Stolarz was magnificent in making 38 saves in a 1-0 victory Tuesday, as the Flyers won their sixth straight over the Rangers and third in a row at the Garden.

It’s the Flyers' longest winning streak over the Blueshirts since posting 11 straight victories from March 17, 1984, through Dec. 7, 1985.

The Flyers have also won five straight games overall for the longest active win streak in the NHL.

Here are my observations from Madison Square Garden:

• Defensively, the Flyers were in disarray for much of the first period and were busy chasing the Rangers' quick, elusive forwards from below the dots. Travis Sanheim had a slow start with some poor passing and a tripping penalty on Chris Kreider.

Speaking of Kreider, no Flyers defenseman could put a body on the Rangers' winger, who had all sorts of puck possession time and countless scoring chances. Outside of Ivan Provorov, I thought the Flyers' blue line really struggled in the first 40 minutes.

• Credit to this Flyers team over the course of its current five-game winning streak, it has committed to doing the little things no matter how painful. Collectively, the Flyers have blocked a lot of shots with sticks and shin pads and have been very disruptive in breaking up a lot of plays in the defensive zone.

 

• Kreider should have nightmares of Stolarz, who was phenomenal in his first start in over six weeks. He battled, taking away the lower part of the net while utilizing his size and range to cover New York’s cross-ice and backdoor plays.

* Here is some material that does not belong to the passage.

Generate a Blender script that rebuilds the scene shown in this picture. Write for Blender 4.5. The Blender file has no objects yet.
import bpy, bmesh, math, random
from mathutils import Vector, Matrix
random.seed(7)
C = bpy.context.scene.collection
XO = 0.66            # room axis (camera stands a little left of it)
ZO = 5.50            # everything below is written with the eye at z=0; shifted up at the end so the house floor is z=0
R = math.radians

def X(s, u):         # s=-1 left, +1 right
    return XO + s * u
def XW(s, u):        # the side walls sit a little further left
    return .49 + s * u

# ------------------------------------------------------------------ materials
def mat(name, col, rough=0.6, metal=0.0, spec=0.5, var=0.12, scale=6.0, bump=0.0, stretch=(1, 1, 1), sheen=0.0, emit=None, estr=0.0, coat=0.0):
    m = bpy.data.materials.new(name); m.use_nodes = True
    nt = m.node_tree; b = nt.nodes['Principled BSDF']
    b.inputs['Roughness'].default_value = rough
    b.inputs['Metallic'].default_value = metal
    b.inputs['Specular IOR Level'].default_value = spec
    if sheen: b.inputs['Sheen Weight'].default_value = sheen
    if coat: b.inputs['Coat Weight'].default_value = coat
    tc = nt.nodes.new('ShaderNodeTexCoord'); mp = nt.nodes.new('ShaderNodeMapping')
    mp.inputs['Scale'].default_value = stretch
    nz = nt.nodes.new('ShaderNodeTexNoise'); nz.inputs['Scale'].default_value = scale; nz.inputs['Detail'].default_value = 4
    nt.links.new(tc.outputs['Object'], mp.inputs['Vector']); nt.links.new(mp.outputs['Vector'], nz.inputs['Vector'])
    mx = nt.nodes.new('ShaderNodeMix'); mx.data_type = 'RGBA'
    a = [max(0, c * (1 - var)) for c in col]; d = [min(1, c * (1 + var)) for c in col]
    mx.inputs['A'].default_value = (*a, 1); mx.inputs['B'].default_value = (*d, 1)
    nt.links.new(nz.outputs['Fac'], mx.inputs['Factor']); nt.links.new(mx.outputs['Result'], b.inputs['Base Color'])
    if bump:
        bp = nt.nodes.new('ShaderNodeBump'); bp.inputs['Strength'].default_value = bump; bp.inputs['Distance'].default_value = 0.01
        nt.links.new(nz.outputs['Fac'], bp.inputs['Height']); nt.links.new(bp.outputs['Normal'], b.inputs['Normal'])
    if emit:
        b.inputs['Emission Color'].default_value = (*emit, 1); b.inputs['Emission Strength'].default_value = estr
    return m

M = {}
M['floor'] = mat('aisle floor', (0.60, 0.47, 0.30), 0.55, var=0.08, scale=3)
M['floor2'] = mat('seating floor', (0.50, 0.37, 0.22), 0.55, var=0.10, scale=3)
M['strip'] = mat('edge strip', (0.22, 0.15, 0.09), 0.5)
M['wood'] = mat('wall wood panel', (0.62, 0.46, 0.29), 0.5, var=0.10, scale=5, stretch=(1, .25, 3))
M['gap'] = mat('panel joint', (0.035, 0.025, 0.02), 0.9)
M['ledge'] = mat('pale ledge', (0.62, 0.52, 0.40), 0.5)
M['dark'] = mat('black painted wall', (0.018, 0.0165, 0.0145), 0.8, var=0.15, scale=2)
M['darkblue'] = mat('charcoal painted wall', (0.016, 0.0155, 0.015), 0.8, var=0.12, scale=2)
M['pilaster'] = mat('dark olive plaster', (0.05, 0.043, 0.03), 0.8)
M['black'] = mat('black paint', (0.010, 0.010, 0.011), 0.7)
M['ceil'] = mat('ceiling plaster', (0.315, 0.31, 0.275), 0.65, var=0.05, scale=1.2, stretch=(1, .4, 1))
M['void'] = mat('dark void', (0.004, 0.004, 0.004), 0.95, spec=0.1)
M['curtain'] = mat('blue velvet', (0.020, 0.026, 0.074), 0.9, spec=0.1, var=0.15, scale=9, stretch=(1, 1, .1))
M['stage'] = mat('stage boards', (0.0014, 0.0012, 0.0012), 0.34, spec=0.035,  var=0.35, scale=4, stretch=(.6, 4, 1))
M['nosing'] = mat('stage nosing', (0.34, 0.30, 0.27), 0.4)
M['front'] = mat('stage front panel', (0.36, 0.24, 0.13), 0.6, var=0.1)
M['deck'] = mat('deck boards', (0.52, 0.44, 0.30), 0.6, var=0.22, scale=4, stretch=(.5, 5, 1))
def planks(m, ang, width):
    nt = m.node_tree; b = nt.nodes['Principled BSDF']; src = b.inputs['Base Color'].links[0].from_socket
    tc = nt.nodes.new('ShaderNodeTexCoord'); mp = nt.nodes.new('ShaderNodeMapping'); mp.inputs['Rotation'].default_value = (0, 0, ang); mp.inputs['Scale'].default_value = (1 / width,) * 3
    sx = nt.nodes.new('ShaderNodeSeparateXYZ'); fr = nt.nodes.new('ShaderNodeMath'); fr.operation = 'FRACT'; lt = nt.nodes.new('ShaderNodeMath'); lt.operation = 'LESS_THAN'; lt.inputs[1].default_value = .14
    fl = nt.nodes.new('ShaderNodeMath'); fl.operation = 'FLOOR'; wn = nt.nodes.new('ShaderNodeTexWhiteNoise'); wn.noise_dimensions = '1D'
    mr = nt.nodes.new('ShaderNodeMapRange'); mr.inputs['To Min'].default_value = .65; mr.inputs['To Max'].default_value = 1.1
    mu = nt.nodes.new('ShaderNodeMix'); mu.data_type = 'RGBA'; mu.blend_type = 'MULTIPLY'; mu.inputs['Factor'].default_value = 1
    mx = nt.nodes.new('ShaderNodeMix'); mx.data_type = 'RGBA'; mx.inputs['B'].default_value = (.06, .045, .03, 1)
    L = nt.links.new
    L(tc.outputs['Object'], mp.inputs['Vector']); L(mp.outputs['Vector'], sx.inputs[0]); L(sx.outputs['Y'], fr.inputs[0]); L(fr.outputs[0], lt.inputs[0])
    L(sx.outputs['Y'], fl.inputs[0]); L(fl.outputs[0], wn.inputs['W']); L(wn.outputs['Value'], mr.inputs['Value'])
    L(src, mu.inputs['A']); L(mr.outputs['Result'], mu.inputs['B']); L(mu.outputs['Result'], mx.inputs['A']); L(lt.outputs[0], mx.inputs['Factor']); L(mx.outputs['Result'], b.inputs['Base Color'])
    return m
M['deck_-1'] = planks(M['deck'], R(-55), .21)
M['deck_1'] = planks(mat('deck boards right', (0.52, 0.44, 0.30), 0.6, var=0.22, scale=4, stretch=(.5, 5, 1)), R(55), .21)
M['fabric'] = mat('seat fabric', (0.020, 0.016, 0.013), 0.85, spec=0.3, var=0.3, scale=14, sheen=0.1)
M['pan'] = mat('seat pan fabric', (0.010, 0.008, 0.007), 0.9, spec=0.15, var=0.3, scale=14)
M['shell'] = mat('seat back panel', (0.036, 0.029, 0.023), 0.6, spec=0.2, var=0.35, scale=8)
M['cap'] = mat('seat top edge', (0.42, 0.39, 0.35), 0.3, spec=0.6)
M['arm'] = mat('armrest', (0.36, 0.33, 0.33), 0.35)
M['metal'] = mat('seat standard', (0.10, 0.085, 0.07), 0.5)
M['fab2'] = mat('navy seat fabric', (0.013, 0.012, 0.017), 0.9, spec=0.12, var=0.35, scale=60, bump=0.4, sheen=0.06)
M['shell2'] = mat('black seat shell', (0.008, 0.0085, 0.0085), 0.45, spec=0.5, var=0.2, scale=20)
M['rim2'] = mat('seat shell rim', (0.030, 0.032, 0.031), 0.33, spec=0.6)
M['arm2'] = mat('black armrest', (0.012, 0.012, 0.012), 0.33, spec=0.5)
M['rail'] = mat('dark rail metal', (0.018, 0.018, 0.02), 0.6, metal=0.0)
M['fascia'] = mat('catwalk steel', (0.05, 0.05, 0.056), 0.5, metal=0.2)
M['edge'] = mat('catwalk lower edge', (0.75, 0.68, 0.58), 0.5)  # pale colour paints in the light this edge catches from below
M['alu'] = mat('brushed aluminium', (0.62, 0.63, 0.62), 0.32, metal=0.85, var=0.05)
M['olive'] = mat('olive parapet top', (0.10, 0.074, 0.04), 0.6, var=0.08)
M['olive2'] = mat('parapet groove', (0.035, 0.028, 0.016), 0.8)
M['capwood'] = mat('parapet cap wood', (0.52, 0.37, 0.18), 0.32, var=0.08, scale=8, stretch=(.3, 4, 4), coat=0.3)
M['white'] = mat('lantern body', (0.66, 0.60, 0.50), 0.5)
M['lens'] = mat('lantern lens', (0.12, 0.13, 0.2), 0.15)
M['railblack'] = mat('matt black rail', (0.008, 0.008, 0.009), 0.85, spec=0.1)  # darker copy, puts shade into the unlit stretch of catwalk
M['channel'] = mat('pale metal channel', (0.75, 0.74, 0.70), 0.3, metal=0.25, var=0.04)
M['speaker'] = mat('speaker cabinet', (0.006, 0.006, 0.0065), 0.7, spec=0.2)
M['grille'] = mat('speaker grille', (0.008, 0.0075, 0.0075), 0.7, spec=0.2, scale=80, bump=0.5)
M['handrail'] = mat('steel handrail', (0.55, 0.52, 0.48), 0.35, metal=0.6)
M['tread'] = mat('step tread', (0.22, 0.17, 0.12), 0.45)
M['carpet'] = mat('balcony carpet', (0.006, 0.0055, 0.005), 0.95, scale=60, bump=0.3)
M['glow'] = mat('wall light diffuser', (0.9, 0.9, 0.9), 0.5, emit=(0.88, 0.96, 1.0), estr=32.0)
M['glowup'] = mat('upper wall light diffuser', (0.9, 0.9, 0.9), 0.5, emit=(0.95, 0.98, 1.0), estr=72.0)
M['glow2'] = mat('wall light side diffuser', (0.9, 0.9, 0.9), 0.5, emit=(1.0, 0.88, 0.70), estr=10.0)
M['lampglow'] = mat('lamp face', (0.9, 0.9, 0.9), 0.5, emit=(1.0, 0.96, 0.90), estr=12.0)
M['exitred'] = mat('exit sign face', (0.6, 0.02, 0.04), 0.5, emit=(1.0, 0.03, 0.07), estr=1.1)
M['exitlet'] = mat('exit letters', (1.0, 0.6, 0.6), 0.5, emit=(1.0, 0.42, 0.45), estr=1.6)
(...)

In one sequence, Stolarz stuffed Kreider with his right pad and then denied Kreider’s one-timer attempt from the slot with his left pad. Arguably, his best save of the night.  

• After observing Stolarz through 40 minutes, Rangers analyst and former NHL goaltender Stephen Valiquette believed the area to beat Stolarz is under the glove and blocker. Valiquette’s observation was that Stolarz holds his hands up high, leaving a sizable gap underneath his hands where he’s susceptible to goals.   

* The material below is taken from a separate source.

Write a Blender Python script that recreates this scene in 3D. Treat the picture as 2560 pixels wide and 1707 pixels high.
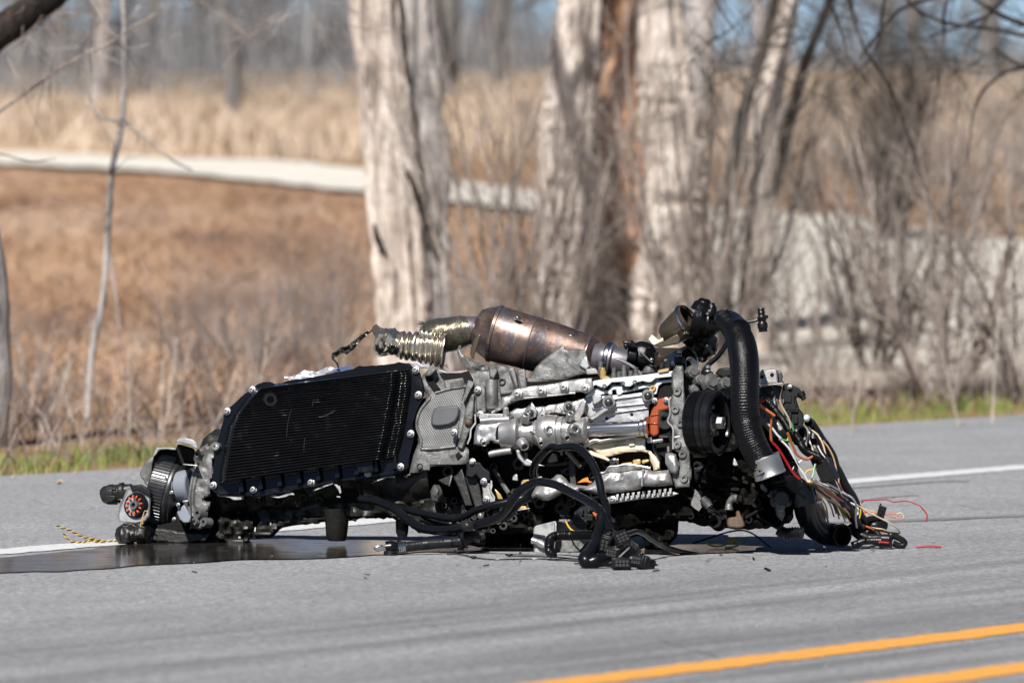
import bpy, bmesh, math, random
import numpy as np
from mathutils import Vector, Matrix, noise

for o in list(bpy.data.objects):
    bpy.data.objects.remove(o, do_unlink=True)
S = bpy.context.scene
COL = S.collection
rnd = random.Random(11)
rnd_ = rnd

# ------------------------------------------------------------------ camera
FPX, CU, CV, HV = 16000.0, 1280.0, 853.5, 480.0   # focal length and centre in photo pixels, horizon row
DIST, CAMH = 16.0, 0.89
TILT = math.atan((CV - HV) / FPX)
cam = bpy.data.cameras.new('camera')
cam_o = bpy.data.objects.new('camera', cam)
COL.objects.link(cam_o)
S.camera = cam_o
cam_o.location = (0, -DIST, CAMH)
cam_o.rotation_euler = (math.pi / 2 - TILT, 0, 0)
cam.sensor_width = 36.0
cam.lens = 36.0 * FPX / 2560.0
cam.clip_start = 0.5
cam.clip_end = 3000.0
cam.dof.use_dof = True
cam.dof.focus_distance = 15.95
cam.dof.aperture_fstop = 5.3
cam.dof.aperture_blades = 9

# ------------------------------------------------------------------ sky, sun, exposure
SUN_DIR = Vector((-0.26, -0.66, 0.80)).normalized()      # from the scene towards the sun
world = bpy.data.worlds.new('World')
S.world = world
world.use_nodes = True
wn = world.node_tree.nodes
sky = wn.new('ShaderNodeTexSky')
sky.sky_type = 'NISHITA'
sky.sun_disc = False
sky.sun_elevation = math.asin(SUN_DIR.z)
sky.sun_rotation = math.atan2(SUN_DIR.x, SUN_DIR.y)
sky.air_density = 0.4
sky.altitude = 300
sky.dust_density = 0.0
sky.ozone_density = 1.0
wn['Background'].inputs['Strength'].default_value = 0.055
world.node_tree.links.new(sky.outputs['Color'], wn['Background'].inputs['Color'])
sun = bpy.data.lights.new('sun', 'SUN')
sun.energy = 4.9
sun.angle = math.radians(0.53)
sun.color = (1.0, 0.965, 0.925)
sun_o = bpy.data.objects.new('sun', sun)
COL.objects.link(sun_o)
sun_o.rotation_euler = SUN_DIR.to_track_quat('Z', 'Y').to_euler()
sun_o.location = (-8, -10, 14)
S.view_settings.view_transform = 'Standard'
S.view_settings.look = 'None'
S.view_settings.gamma = 1.0
S.view_settings.use_curve_mapping = False
S.view_settings.exposure = 0.55

# ------------------------------------------------------------------ measuring helpers
_F = Vector((0, math.cos(TILT), -math.sin(TILT)))
_U = Vector((0, math.sin(TILT), math.cos(TILT)))
EYE = Vector((0, -DIST, CAMH))
def ray(u, v):
    return _F + Vector((1, 0, 0)) * ((u - CU) / FPX) + _U * ((CV - v) / FPX)
def P(u, v, Y):
    "world point seen at (u, v) at distance Y behind the engine's middle"
    d = ray(u, v)
    return EYE + d * ((Y + DIST) / d.y)
def G(u, v, z=0.0):
    "point on the road"
    d = ray(u, v)
    return EYE + d * ((z - CAMH) / d.z)
EN = Vector((-0.30, -1.0, 0.20))            # the engine's open underside looks this way
EC = EN.dot(Vector((-0.18, 0.0, 0.20)))
ENN = EN.normalized()
EU = Vector((1.0, -0.30, 0.0)).normalized() # along the crankshaft
EW = ENN.cross(EU) * -1.0
if EW.z < 0: EW = -EW
def E(u, v, d=0.0):
    "point on the engine's underside plane, d metres deeper into the block"
    r = ray(u, v)
    t = (EC - d - EN.dot(EYE)) / EN.dot(r)
    return EYE + r * t
def crop(ox, oy, f):
    def c(*pts):
        return [(ox + x / f, oy + y / f) for x, y in pts]
    return c
c1 = crop(120, 1060, 3.92); c2 = crop(500, 860, 3.92); c3 = crop(800, 730, 3.92); c4 = crop(1000, 880, 3.92)
c5 = crop(1300, 730, 3.92); c6 = crop(1500, 880, 3.92); c7 = crop(1750, 980, 3.92); c8 = crop(900, 1080, 2.94)
d1 = crop(1450, 1080, 9.8); d2 = crop(1180, 1120, 7.84); d3 = crop(1300, 1240, 6.533); d4 = crop(1640, 1140, 6.533)
d5 = crop(1160, 940, 7.84); d6 = crop(1440, 730, 7.84); d7 = crop(1860, 900, 7.84); d8 = crop(300, 1090, 7.84)
e1 = crop(1050, 880, 9.224); e2 = crop(1050, 1150, 7.84); e3 = crop(1880, 1080, 8.7125); e4 = crop(2080, 1230, 9.046)

# ------------------------------------------------------------------ mesh building
def catmull(pts, n):
    pts = [Vector(p) for p in pts]
    if len(pts) < 3:
        return [pts[0].lerp(pts[-1], i / n) for i in range(n + 1)]
    ext = [pts[0] * 2 - pts[1]] + pts + [pts[-1] * 2 - pts[-2]]
    L = [0]
    for a, b in zip(pts, pts[1:]):
        L.append(L[-1] + max((b - a).length, 1e-6))
    out = []
    for i in range(n + 1):
        s = L[-1] * i / n
        k = 0
        while k < len(pts) - 2 and s > L[k + 1]:
            k += 1
        t = (s - L[k]) / (L[k + 1] - L[k])
        p0, p1, p2, p3 = ext[k], ext[k + 1], ext[k + 2], ext[k + 3]
        out.append(0.5 * ((2 * p1) + (p2 - p0) * t + (2 * p0 - 5 * p1 + 4 * p2 - p3) * t * t + (3 * p1 - p0 - 3 * p2 + p3) * t ** 3))
    return out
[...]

• I thought the Flyers would take advantage of a shorthanded Rangers lineup. New York elected to play 11 forwards and seven defensemen, and once the Rangers lost forward Brett Howden, they were essentially down to three lines. In fact, coach David Quinn, who usually calls out lines by saying just the center’s name, was forced to call out the entire line.

• Oskar Lindblom may have provided the game’s only goal, but even outside of that, I thought he was the Flyers' best forward. He was strong on the forecheck and created what little offense the Flyers had in this game.

Lindblom had a pair of shifty, thread-the-needle passes that led to a 2-on-1 scoring chance and an open look for Sanheim. He also led all forwards with four shots on net. 

• Once again, more proof that teams just don’t like physical play any longer in this league. Rangers defenseman Brady Skjei lost control of the puck and had his head down when Christian Folin leveled him with a legal hit. Folin was instantly met with blue shirts who took exception to a clean hockey play. Good to see the referees make the right call by sending off Boo Nieves for roughing.